The American Heritage® Dictionary of the English Language: Fourth Edition. 2000.
SYLLABICATION: john·ny·cake
VARIANT FORMS: also jon·ny·cake
NOUN: New England & Upper Midwest Cornmeal bread usually shaped into a flat cake and baked or fried on a griddle. Also called Regional batter bread, Regional battercake, Regional corn cake, Regional cornpone, Regional hoecake, Regional journey cake, Regional pone, Regional Shawnee cake. Also called regionally Regional ashcake.
ETYMOLOGY: Perhaps by folk etymology from jonakin.

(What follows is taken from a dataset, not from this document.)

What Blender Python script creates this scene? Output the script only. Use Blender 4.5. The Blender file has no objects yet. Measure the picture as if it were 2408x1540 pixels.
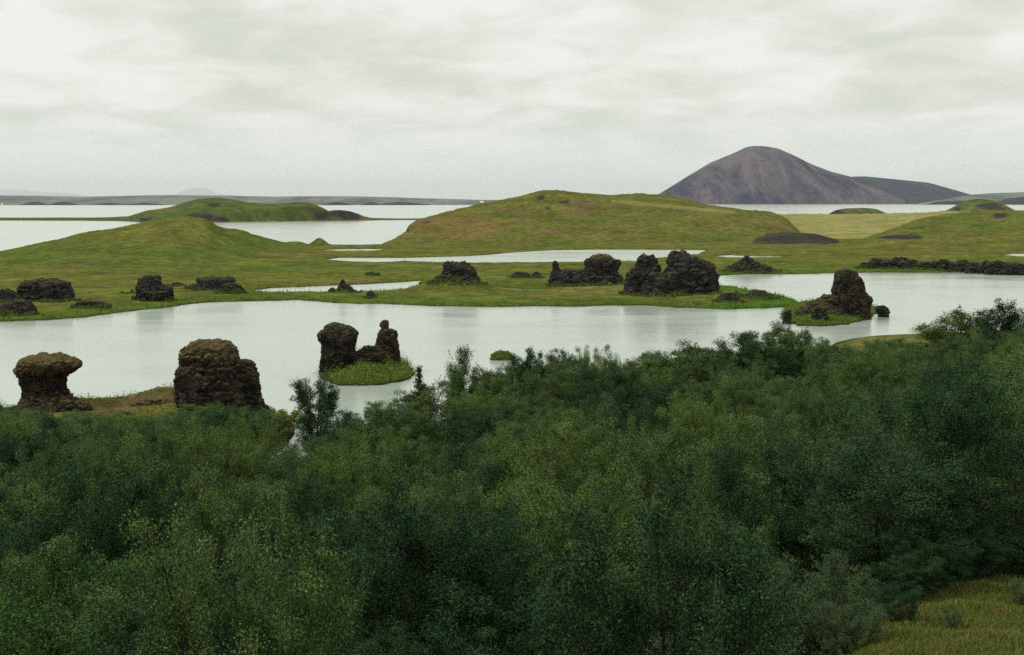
import bpy, bmesh, math, random
import numpy as np
from mathutils import Vector

# ------------------------------------------------------------------ camera, sky, sun, exposure
S = bpy.context.scene
COL = S.collection
R = math.radians
F, CX, CY, HZ, EYE = 3344.0, 1204.0, 770.0, 469.0, 20.0      # focal length etc. in units of a 2408 x 1540 view
PITCH = math.atan((CY - HZ) / F)
cam = bpy.data.cameras.new('camera')
cam.lens, cam.sensor_width = F / 2408 * 36, 36
cam.clip_start, cam.clip_end = 0.5, 150000
camo = bpy.data.objects.new('camera', cam)
COL.objects.link(camo)
camo.location = (0, 0, EYE)
camo.rotation_euler = (math.pi / 2 - PITCH, 0, 0)
S.camera = camo

SUN_EL, SUN_AZ = 48, 262        # azimuth measured from +Y clockwise: high on the left, a little behind the camera
sun = bpy.data.lights.new('sun', 'SUN')
sun.energy, sun.angle, sun.color = 1.5, R(14), (1, .98, .95)
suno = bpy.data.objects.new('sun', sun)
COL.objects.link(suno)
_d = Vector((math.sin(R(SUN_AZ)) * math.cos(R(SUN_EL)), math.cos(R(SUN_AZ)) * math.cos(R(SUN_EL)), math.sin(R(SUN_EL))))
suno.rotation_euler = _d.to_track_quat('Z', 'Y').to_euler()

W = bpy.data.worlds.new('World')
S.world = W
W.use_nodes = True


class NT:
    """small node-tree writer"""
    def __init__(s, tree):
        s.t = tree
        s.n, s.l = tree.nodes, tree.links

    def new(s, kind, ins=None, **kw):
        nd = s.n.new(kind)
        for k, v in kw.items():
            setattr(nd, k, v)
        for k, v in (ins or {}).items():
            s.put(nd, k, v)
        return nd

    def put(s, nd, k, v):
        if isinstance(v, tuple) and len(v) == 2 and hasattr(v[0], 'outputs'):
            s.l.new(v[0].outputs[v[1]], nd.inputs[k])
        elif hasattr(v, 'outputs'):
            s.l.new(v.outputs[0], nd.inputs[k])
        else:
            nd.inputs[k].default_value = v

    def math(s, op, a, b=0.0, clamp=False):
        return s.new('ShaderNodeMath', {0: a, 1: b}, operation=op, use_clamp=clamp)

    def mix(s, fac, a, b, blend='MIX'):
        nd = s.new('ShaderNodeMix', data_type='RGBA', blend_type=blend)
        s.put(nd, 0, fac)
        s.put(nd, 6, a)
        s.put(nd, 7, b)
        return (nd, 2)

    def noise(s, vec, scale, detail=4, rough=.55, dist=0.0):
        nd = s.new('ShaderNodeTexNoise', {'Scale': scale, 'Detail': detail, 'Roughness': rough, 'Distortion': dist})
        if vec is not None:
            s.put(nd, 'Vector', vec)
        return (nd, 0)

    def ramp(s, fac, lo, hi, a=0.0, b=1.0):
        return s.new('ShaderNodeMapRange', {0: fac, 1: lo, 2: hi, 3: a, 4: b}, interpolation_type='SMOOTHSTEP')


w = NT(W.node_tree)
w.n.clear()
sky = w.new('ShaderNodeTexSky', sky_type='NISHITA', sun_disc=False, sun_elevation=R(SUN_EL), sun_rotation=R(SUN_AZ))
tc = w.new('ShaderNodeTexCoord')
sep = w.new('ShaderNodeSeparateXYZ', {0: (tc, 'Generated')})
zz = w.math('ADD', w.math('MAXIMUM', (sep, 2), 0.0), 0.2)
cx = w.math('DIVIDE', (sep, 0), zz)
cy = w.math('DIVIDE', (sep, 1), zz)
cp = w.new('ShaderNodeCombineXYZ', {0: cx, 1: cy, 2: 3.7})
big = w.noise(cp, 1.4, 2, .5, .3)
mid = w.noise(cp, 3.6, 5, .55, .4)
cl = w.math('ADD', w.math('MULTIPLY', big, .5), w.math('MULTIPLY', mid, .5))
cov = w.ramp(cl, .38, .60)
ccol = w.mix(cov, (6.85, 7.1, 6.2, 1), (9.2, 9.2, 8.6, 1))
# thin bluish stratus low over the horizon, denser lit cloud overhead
low = w.ramp((sep, 2), 0.0, .075)
ccol = w.mix(low, (8.1, 8.7, 8.35, 1), ccol)
up = w.ramp((sep, 2), .12, .75, 1.0, 1.3)
ccol2 = w.new('ShaderNodeVectorMath', {0: ccol}, operation='SCALE')
w.put(ccol2, 'Scale', up)
cm = w.mix(.95, (sky, 0), (ccol2, 0))
bg = w.new('ShaderNodeBackground', {'Color': cm, 'Strength': 0.1})
w.new('ShaderNodeOutputWorld', {0: bg})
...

REGIONAL NOTE: When the Native Americans showed the Pilgrims how to cook with maize, they must have taught them to make johnnycake, a dense cornmeal bread whose thick batter is shaped into a flat cake and baked or fried on a griddle. Johnnycake, also spelled jonnycake and also called journey cake and Shawnee cake, is a New England specialty, especially in Rhode Island, where it is celebrated by the Society for the Propagation of Johnny Cakes. The Usquepaugh, Rhode Island, Johnnycake Festival features johnnycakes made of white Indian corn called flint corn. Outside New England the name johnnycake is best known in the Upper Midwest, but the food itself is most popular in the South and South Midland states, where it is known as ashcake, batter bread, battercake, corn cake, cornpone, or hoecake. The color of the cornmeal, the consistency of the batter, the size of the cake, and the cooking method can vary from region to region. For example, an ashcake, according to a Georgia informant, is "made by wrapping cornbread batter in cabbage leaves and burying it gently at the back of the fireplace" (Dudley Clendinen).